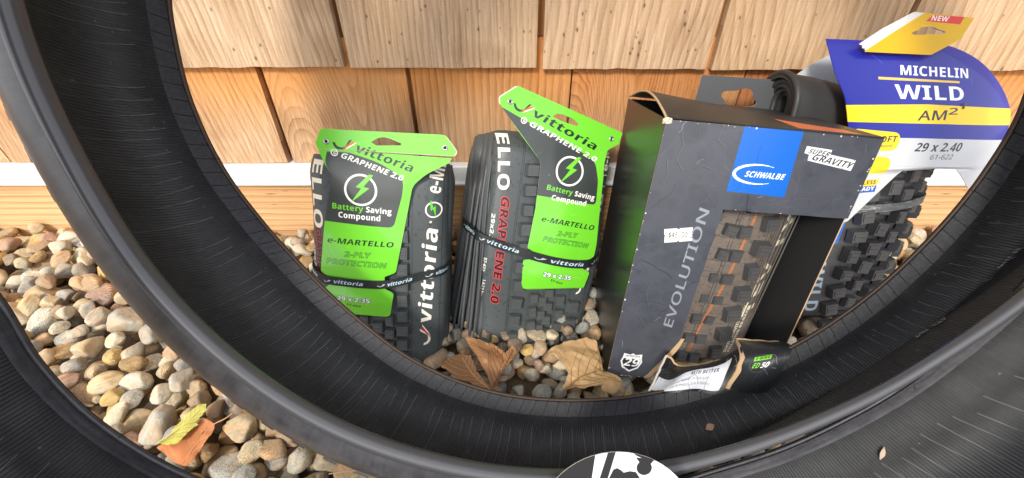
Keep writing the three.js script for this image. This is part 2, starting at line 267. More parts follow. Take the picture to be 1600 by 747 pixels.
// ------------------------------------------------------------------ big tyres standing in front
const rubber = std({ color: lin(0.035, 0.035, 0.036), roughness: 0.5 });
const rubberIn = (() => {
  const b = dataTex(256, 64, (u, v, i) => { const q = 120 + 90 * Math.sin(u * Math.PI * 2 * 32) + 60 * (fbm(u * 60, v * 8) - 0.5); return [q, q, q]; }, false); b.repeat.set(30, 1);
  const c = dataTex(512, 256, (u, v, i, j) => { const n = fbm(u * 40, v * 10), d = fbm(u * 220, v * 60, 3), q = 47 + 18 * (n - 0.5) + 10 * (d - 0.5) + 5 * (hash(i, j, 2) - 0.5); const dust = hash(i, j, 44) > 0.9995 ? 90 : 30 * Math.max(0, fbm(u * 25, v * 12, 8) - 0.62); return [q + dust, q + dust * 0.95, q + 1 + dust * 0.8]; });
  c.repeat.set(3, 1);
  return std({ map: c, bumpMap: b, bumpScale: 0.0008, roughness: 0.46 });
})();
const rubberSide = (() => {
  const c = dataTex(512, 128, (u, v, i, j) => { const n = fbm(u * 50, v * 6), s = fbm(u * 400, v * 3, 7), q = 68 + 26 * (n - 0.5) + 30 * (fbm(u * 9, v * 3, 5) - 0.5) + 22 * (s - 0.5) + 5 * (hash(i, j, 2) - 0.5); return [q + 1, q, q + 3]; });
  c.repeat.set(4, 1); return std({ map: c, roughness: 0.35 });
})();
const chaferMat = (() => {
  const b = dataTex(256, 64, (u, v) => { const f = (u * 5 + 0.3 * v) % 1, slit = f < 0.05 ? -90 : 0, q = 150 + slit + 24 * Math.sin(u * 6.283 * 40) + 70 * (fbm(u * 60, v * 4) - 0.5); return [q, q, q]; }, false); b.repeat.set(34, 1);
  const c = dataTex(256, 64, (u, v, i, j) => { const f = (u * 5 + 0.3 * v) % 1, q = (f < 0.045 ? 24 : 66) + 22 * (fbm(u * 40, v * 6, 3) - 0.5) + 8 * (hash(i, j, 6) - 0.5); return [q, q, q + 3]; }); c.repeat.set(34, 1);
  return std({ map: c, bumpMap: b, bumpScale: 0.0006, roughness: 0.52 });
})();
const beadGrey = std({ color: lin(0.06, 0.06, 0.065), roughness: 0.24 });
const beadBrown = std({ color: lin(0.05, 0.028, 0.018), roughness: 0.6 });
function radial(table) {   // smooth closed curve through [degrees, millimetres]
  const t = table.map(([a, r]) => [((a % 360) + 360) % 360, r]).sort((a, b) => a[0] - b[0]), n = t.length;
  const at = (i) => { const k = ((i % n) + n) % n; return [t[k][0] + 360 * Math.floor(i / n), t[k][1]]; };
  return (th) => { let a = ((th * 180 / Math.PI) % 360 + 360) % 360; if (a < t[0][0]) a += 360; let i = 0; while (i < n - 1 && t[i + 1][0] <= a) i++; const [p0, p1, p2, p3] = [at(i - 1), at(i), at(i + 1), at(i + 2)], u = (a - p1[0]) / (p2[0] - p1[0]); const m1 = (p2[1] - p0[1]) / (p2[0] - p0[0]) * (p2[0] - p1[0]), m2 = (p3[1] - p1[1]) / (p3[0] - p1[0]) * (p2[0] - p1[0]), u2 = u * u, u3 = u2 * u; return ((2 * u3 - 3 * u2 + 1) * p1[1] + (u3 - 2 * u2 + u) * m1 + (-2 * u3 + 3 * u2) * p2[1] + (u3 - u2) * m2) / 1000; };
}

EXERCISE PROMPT
Transcribe the preceding listing in its entirety and with exact wording, leaving out pictures.

FINISHED ANSWER
Keep writing the three.js script for this image. This is part 2, starting at line 267. More parts follow. Take the picture to be 1600 by 747 pixels.
// ------------------------------------------------------------------ big tyres standing in front
const rubber = std({ color: lin(0.035, 0.035, 0.036), roughness: 0.5 });
const rubberIn = (() => {
  const b = dataTex(256, 64, (u, v, i) => { const q = 120 + 90 * Math.sin(u * Math.PI * 2 * 32) + 60 * (fbm(u * 60, v * 8) - 0.5); return [q, q, q]; }, false); b.repeat.set(30, 1);
  const c = dataTex(512, 256, (u, v, i, j) => { const n = fbm(u * 40, v * 10), d = fbm(u * 220, v * 60, 3), q = 47 + 18 * (n - 0.5) + 10 * (d - 0.5) + 5 * (hash(i, j, 2) - 0.5); const dust = hash(i, j, 44) > 0.9995 ? 90 : 30 * Math.max(0, fbm(u * 25, v * 12, 8) - 0.62); return [q + dust, q + dust * 0.95, q + 1 + dust * 0.8]; });
  c.repeat.set(3, 1);
  return std({ map: c, bumpMap: b, bumpScale: 0.0008, roughness: 0.46 });
})();
const rubberSide = (() => {
  const c = dataTex(512, 128, (u, v, i, j) => { const n = fbm(u * 50, v * 6), s = fbm(u * 400, v * 3, 7), q = 68 + 26 * (n - 0.5) + 30 * (fbm(u * 9, v * 3, 5) - 0.5) + 22 * (s - 0.5) + 5 * (hash(i, j, 2) - 0.5); return [q + 1, q, q + 3]; });
  c.repeat.set(4, 1); return std({ map: c, roughness: 0.35 });
})();
const chaferMat = (() => {
  const b = dataTex(256, 64, (u, v) => { const f = (u * 5 + 0.3 * v) % 1, slit = f < 0.05 ? -90 : 0, q = 150 + slit + 24 * Math.sin(u * 6.283 * 40) + 70 * (fbm(u * 60, v * 4) - 0.5); return [q, q, q]; }, false); b.repeat.set(34, 1);
  const c = dataTex(256, 64, (u, v, i, j) => { const f = (u * 5 + 0.3 * v) % 1, q = (f < 0.045 ? 24 : 66) + 22 * (fbm(u * 40, v * 6, 3) - 0.5) + 8 * (hash(i, j, 6) - 0.5); return [q, q, q + 3]; }); c.repeat.set(34, 1);
  return std({ map: c, bumpMap: b, bumpScale: 0.0006, roughness: 0.52 });
})();
const beadGrey = std({ color: lin(0.06, 0.06, 0.065), roughness: 0.24 });
const beadBrown = std({ color: lin(0.05, 0.028, 0.018), roughness: 0.6 });
function radial(table) {   // smooth closed curve through [degrees, millimetres]
  const t = table.map(([a, r]) => [((a % 360) + 360) % 360, r]).sort((a, b) => a[0] - b[0]), n = t.length;
  const at = (i) => { const k = ((i % n) + n) % n; return [t[k][0] + 360 * Math.floor(i / n), t[k][1]]; };
  return (th) => { let a = ((th * 180 / Math.PI) % 360 + 360) % 360; if (a < t[0][0]) a += 360; let i = 0; while (i < n - 1 && t[i + 1][0] <= a) i++; const [p0, p1, p2, p3] = [at(i - 1), at(i), at(i + 1), at(i + 2)], u = (a - p1[0]) / (p2[0] - p1[0]); const m1 = (p2[1] - p0[1]) / (p2[0] - p0[0]) * (p2[0] - p1[0]), m2 = (p3[1] - p1[1]) / (p3[0] - p1[0]) * (p2[0] - p1[0]), u2 = u * u, u3 = u2 * u; return ((2 * u3 - 3 * u2 + 1) * p1[1] + (u3 - 2 * u2 + u) * m1 + (-2 * u3 + 3 * u2) * p2[1] + (u3 - u2) * m2) / 1000; };
}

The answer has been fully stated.